**DO THIS**
Return the listing below exactly, with the pictures dropped.

**GIVEN MATERIAL**
-- BEGIN --

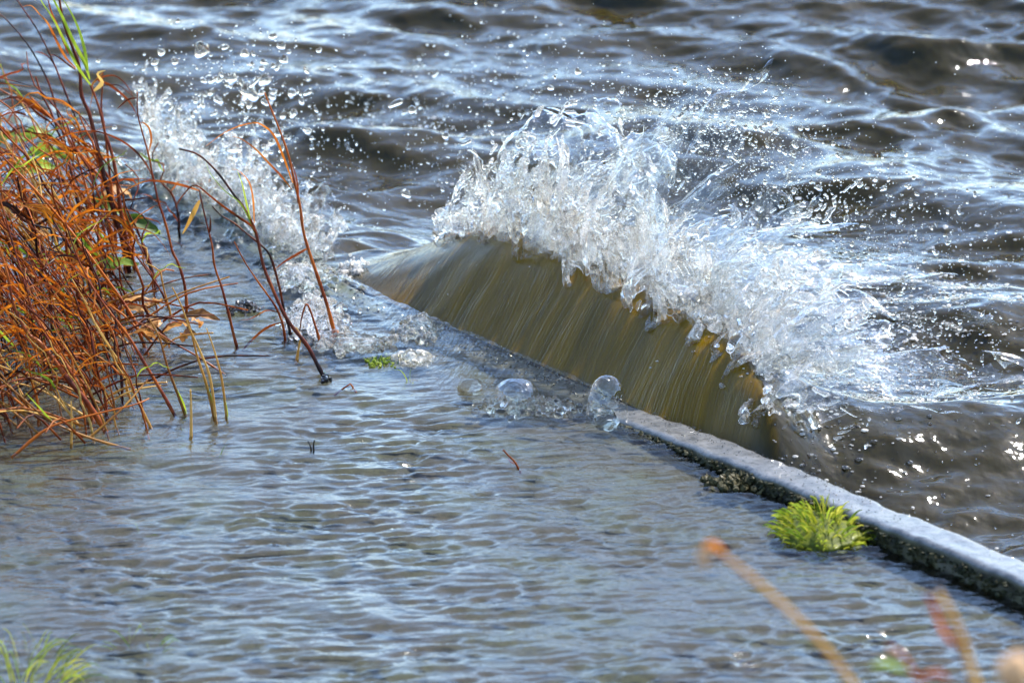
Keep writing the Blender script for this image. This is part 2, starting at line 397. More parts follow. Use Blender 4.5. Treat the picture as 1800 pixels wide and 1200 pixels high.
# lake with the wave that has piled up against the kerb
cr_s = np.array([.80, .88, 1.0, 1.12, 1.28, 1.55, 1.85, 2.06, 2.18, 2.32, 2.5, 2.7])
cr_d = smooth_table(cr_s, [.02, .04, .08, .12, .14, .155, .165, .17, .18, .21, .25, .28])
cr_a = smooth_table(cr_s, [0, .035, .075, .110, .138, .150, .154, .150, .125, .078, .032, .0])
LAKE0 = -0.055
def lake_h(X, Y, S, D):
    far = sstep(0.05, 0.9, D)
    X, Y = X + 0.05 * vnoise(71, X * 3, Y * 3) + 0.02 * vnoise(73, X * 9, Y * 9), Y + 0.05 * vnoise(72, X * 3, Y * 3)
    h = waves(X, Y, 14, 0.55, 1.5, 0.17, math.radians(-100), 0.40, 41) + waves(X, Y, 36, 0.22, 0.70, 0.27, math.radians(-98), 0.58, 42, 3.0) * (0.8 + 0.5 * vnoise(6, X * 1.6, Y * 1.6))
    h += 0.021 * fbm(91, 3, X / 0.24, Y / 0.17, gain=0.36) + 0.0028 * vnoise(92, X / 0.045, Y / 0.034)
    h = h * (0.34 + 0.66 * far) + 1.0 * (1 - far) * waves(X, Y, 20, 0.06, 0.26, 0.36, math.radians(-80), 0.45, 47, 2.0)
    base = LAKE0 - 0.05 * sstep(1.0, 0.5, S) * sstep(1.6, 0.2, D)
    a, dc = cr_a(S), cr_d(S)
    u = np.clip(D / dc, 0, 4)
    foot = np.where(S > 1.0, np.minimum(kerb_z(S), 0.0) - 0.002, -0.06)
    foot = -0.002 * sstep(1.0, 1.3, S) - 0.055 * sstep(1.3, 1.0, S)
    up = foot + (a - foot) * (0.35 * u + 0.65 * np.sin(np.clip(u, 0, 1) * math.pi / 2) ** 1.3)
    back = base + (a - base) * np.exp(-((D - dc) / 0.13) ** 2)
    hump = np.where(u < 1, up, back)
    present = sstep(0.80, 1.0, S) * sstep(2.7, 2.3, S)
    hump_m = present * sstep(0.55, 0.25, D - dc)
    calm = 1 - 0.85 * present * sstep(0.30, 0.05, D - dc)
    edge = sstep(0.12, 0.0, D)
    z = base + h * calm
    left = sstep(2.3, 2.7, S)                                   # beyond the hump the lake laps level with the kerb
    z = z + sstep(2.15, 2.5, S) * sstep(0.55, 0.0, D) * 0.055
    z = z * (1 - hump_m) + hump_m * (hump + h * 0.10)
    # a second swell facing the camera, to the near side of the splash
    rs = S - 1.04 + 0.10 * np.sin((D - 0.3) * 4)
    ridge = np.where(rs < 0, np.exp(-(rs / 0.26) ** 2), np.exp(-(rs / 0.16) ** 2)) * sstep(0.06, 0.25, D) * sstep(1.9, 1.0, D)
    z = z + 0.085 * ridge * (1 - present * sstep(0.3, 0.1, D))
    return z, hump_m * sstep(1.25, 0.9, u), sstep(2.38, 2.02, S) * sstep(0.86, 1.16, S)
s_ax = ax((-300, -20, 20.0), (-20, -0.6, 0.4), (-0.6, 5.6, 0.0065), (5.6, 20, 0.4), (20, 301, 20.0))
d_ax = np.concatenate([np.arange(0, 0.5, 0.004), np.arange(0.5, 3.0, 0.008), np.arange(3.0, 5, 0.08), np.arange(5, 60, 2.5), np.arange(60, 900, 40)])
S, D = np.meshgrid(s_ax, d_ax, indexing='ij')
Deff = D + edge_d(S) * np.clip(1 - D / 0.4, 0, 1)
X, Y = sd_xy(S, Deff)
Z, HM, GOLD_GLOW = lake_h(X, Y, S, D)
LEAN = 0.75 * (Z - LAKE0) * sstep(0.35, 0.9, D) * (np.abs(S - 2.5) < 3.1) * (D < 3.0)
X, Y = X - 0.15 * LEAN, Y - LEAN                        # wind-driven crests lean over toward the bank
INV = sstep(-0.9, -0.5, S) * sstep(5.9, 5.5, S) * sstep(3.3, 2.9, D)
Z = LAKE0 + (Z - LAKE0) * INV
me = mesh_np('lake_water', np.stack([X, Y, Z], -1).reshape(-1, 3), grid_faces(*S.shape))
vattr(me, 'flow', np.stack([S - (0.45 + 0.5 * sstep(1.5, 1.0, S)) * D + 0.018 * fbm(55, 2, S * 7, D * 9), D + 0.02 * vnoise(56, S * 9, D * 9), 0 * S], -1)); attr(me, 'hump', HM); attr(me, 'gold_glow', HM * GOLD_GLOW); attr(me, 'open', 1 - INV)
link('lake_water', me, M['lake'], kind='structure')
def lake_z(px, py):
    p = at_z(px, py, -0.03)
    return p

# ------------------------------------------------------------------ splashes: sheets of thrown water turned into one surface
_gn = {}
def blob_tree(voxel, thr=0.12):
    key = (voxel, thr)
    if key in _gn: return _gn[key]
    g = bpy.data.node_groups.new('water_surface', 'GeometryNodeTree')
    g.interface.new_socket('Geometry', in_out='INPUT', socket_type='NodeSocketGeometry'); g.interface.new_socket('Geometry', in_out='OUTPUT', socket_type='NodeSocketGeometry')
    gi, go = g.nodes.new('NodeGroupInput'), g.nodes.new('NodeGroupOutput')
    na = g.nodes.new('GeometryNodeInputNamedAttribute'); na.data_type = 'FLOAT'; na.inputs[0].default_value = 'rad'
    mp = g.nodes.new('GeometryNodeMeshToPoints'); pv = g.nodes.new('GeometryNodePointsToVolume'); pv.resolution_mode = 'VOXEL_SIZE'
    pv.inputs['Voxel Size'].default_value = voxel; pv.inputs['Density'].default_value = 1.0
    vm = g.nodes.new('GeometryNodeVolumeToMesh'); vm.inputs['Threshold'].default_value = thr; vm.inputs['Adaptivity'].default_value = 0.0
    L = g.links.new
    L(gi.outputs[0], mp.inputs[0]); L(na.outputs[0], mp.inputs['Radius']); L(mp.outputs[0], pv.inputs[0]); L(na.outputs[0], pv.inputs['Radius']); L(pv.outputs[0], vm.inputs[0]); L(vm.outputs[0], go.inputs[0])
    _gn[key] = g
    return g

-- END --

**SOLUTION TO THIS EXERCISE**
Keep writing the Blender script for this image. This is part 2, starting at line 397. More parts follow. Use Blender 4.5. Treat the picture as 1800 pixels wide and 1200 pixels high.
# lake with the wave that has piled up against the kerb
cr_s = np.array([.80, .88, 1.0, 1.12, 1.28, 1.55, 1.85, 2.06, 2.18, 2.32, 2.5, 2.7])
cr_d = smooth_table(cr_s, [.02, .04, .08, .12, .14, .155, .165, .17, .18, .21, .25, .28])
cr_a = smooth_table(cr_s, [0, .035, .075, .110, .138, .150, .154, .150, .125, .078, .032, .0])
LAKE0 = -0.055
def lake_h(X, Y, S, D):
    far = sstep(0.05, 0.9, D)
    X, Y = X + 0.05 * vnoise(71, X * 3, Y * 3) + 0.02 * vnoise(73, X * 9, Y * 9), Y + 0.05 * vnoise(72, X * 3, Y * 3)
    h = waves(X, Y, 14, 0.55, 1.5, 0.17, math.radians(-100), 0.40, 41) + waves(X, Y, 36, 0.22, 0.70, 0.27, math.radians(-98), 0.58, 42, 3.0) * (0.8 + 0.5 * vnoise(6, X * 1.6, Y * 1.6))
    h += 0.021 * fbm(91, 3, X / 0.24, Y / 0.17, gain=0.36) + 0.0028 * vnoise(92, X / 0.045, Y / 0.034)
    h = h * (0.34 + 0.66 * far) + 1.0 * (1 - far) * waves(X, Y, 20, 0.06, 0.26, 0.36, math.radians(-80), 0.45, 47, 2.0)
    base = LAKE0 - 0.05 * sstep(1.0, 0.5, S) * sstep(1.6, 0.2, D)
    a, dc = cr_a(S), cr_d(S)
    u = np.clip(D / dc, 0, 4)
    foot = np.where(S > 1.0, np.minimum(kerb_z(S), 0.0) - 0.002, -0.06)
    foot = -0.002 * sstep(1.0, 1.3, S) - 0.055 * sstep(1.3, 1.0, S)
    up = foot + (a - foot) * (0.35 * u + 0.65 * np.sin(np.clip(u, 0, 1) * math.pi / 2) ** 1.3)
    back = base + (a - base) * np.exp(-((D - dc) / 0.13) ** 2)
    hump = np.where(u < 1, up, back)
    present = sstep(0.80, 1.0, S) * sstep(2.7, 2.3, S)
    hump_m = present * sstep(0.55, 0.25, D - dc)
    calm = 1 - 0.85 * present * sstep(0.30, 0.05, D - dc)
    edge = sstep(0.12, 0.0, D)
    z = base + h * calm
    left = sstep(2.3, 2.7, S)                                   # beyond the hump the lake laps level with the kerb
    z = z + sstep(2.15, 2.5, S) * sstep(0.55, 0.0, D) * 0.055
    z = z * (1 - hump_m) + hump_m * (hump + h * 0.10)
    # a second swell facing the camera, to the near side of the splash
    rs = S - 1.04 + 0.10 * np.sin((D - 0.3) * 4)
    ridge = np.where(rs < 0, np.exp(-(rs / 0.26) ** 2), np.exp(-(rs / 0.16) ** 2)) * sstep(0.06, 0.25, D) * sstep(1.9, 1.0, D)
    z = z + 0.085 * ridge * (1 - present * sstep(0.3, 0.1, D))
    return z, hump_m * sstep(1.25, 0.9, u), sstep(2.38, 2.02, S) * sstep(0.86, 1.16, S)
s_ax = ax((-300, -20, 20.0), (-20, -0.6, 0.4), (-0.6, 5.6, 0.0065), (5.6, 20, 0.4), (20, 301, 20.0))
d_ax = np.concatenate([np.arange(0, 0.5, 0.004), np.arange(0.5, 3.0, 0.008), np.arange(3.0, 5, 0.08), np.arange(5, 60, 2.5), np.arange(60, 900, 40)])
S, D = np.meshgrid(s_ax, d_ax, indexing='ij')
Deff = D + edge_d(S) * np.clip(1 - D / 0.4, 0, 1)
X, Y = sd_xy(S, Deff)
Z, HM, GOLD_GLOW = lake_h(X, Y, S, D)
LEAN = 0.75 * (Z - LAKE0) * sstep(0.35, 0.9, D) * (np.abs(S - 2.5) < 3.1) * (D < 3.0)
X, Y = X - 0.15 * LEAN, Y - LEAN                        # wind-driven crests lean over toward the bank
INV = sstep(-0.9, -0.5, S) * sstep(5.9, 5.5, S) * sstep(3.3, 2.9, D)
Z = LAKE0 + (Z - LAKE0) * INV
me = mesh_np('lake_water', np.stack([X, Y, Z], -1).reshape(-1, 3), grid_faces(*S.shape))
vattr(me, 'flow', np.stack([S - (0.45 + 0.5 * sstep(1.5, 1.0, S)) * D + 0.018 * fbm(55, 2, S * 7, D * 9), D + 0.02 * vnoise(56, S * 9, D * 9), 0 * S], -1)); attr(me, 'hump', HM); attr(me, 'gold_glow', HM * GOLD_GLOW); attr(me, 'open', 1 - INV)
link('lake_water', me, M['lake'], kind='structure')
def lake_z(px, py):
    p = at_z(px, py, -0.03)
    return p

# ------------------------------------------------------------------ splashes: sheets of thrown water turned into one surface
_gn = {}
def blob_tree(voxel, thr=0.12):
    key = (voxel, thr)
    if key in _gn: return _gn[key]
    g = bpy.data.node_groups.new('water_surface', 'GeometryNodeTree')
    g.interface.new_socket('Geometry', in_out='INPUT', socket_type='NodeSocketGeometry'); g.interface.new_socket('Geometry', in_out='OUTPUT', socket_type='NodeSocketGeometry')
    gi, go = g.nodes.new('NodeGroupInput'), g.nodes.new('NodeGroupOutput')
    na = g.nodes.new('GeometryNodeInputNamedAttribute'); na.data_type = 'FLOAT'; na.inputs[0].default_value = 'rad'
    mp = g.nodes.new('GeometryNodeMeshToPoints'); pv = g.nodes.new('GeometryNodePointsToVolume'); pv.resolution_mode = 'VOXEL_SIZE'
    pv.inputs['Voxel Size'].default_value = voxel; pv.inputs['Density'].default_value = 1.0
    vm = g.nodes.new('GeometryNodeVolumeToMesh'); vm.inputs['Threshold'].default_value = thr; vm.inputs['Adaptivity'].default_value = 0.0
    L = g.links.new
    L(gi.outputs[0], mp.inputs[0]); L(na.outputs[0], mp.inputs['Radius']); L(mp.outputs[0], pv.inputs[0]); L(na.outputs[0], pv.inputs['Radius']); L(pv.outputs[0], vm.inputs[0]); L(vm.outputs[0], go.inputs[0])
    _gn[key] = g
    return g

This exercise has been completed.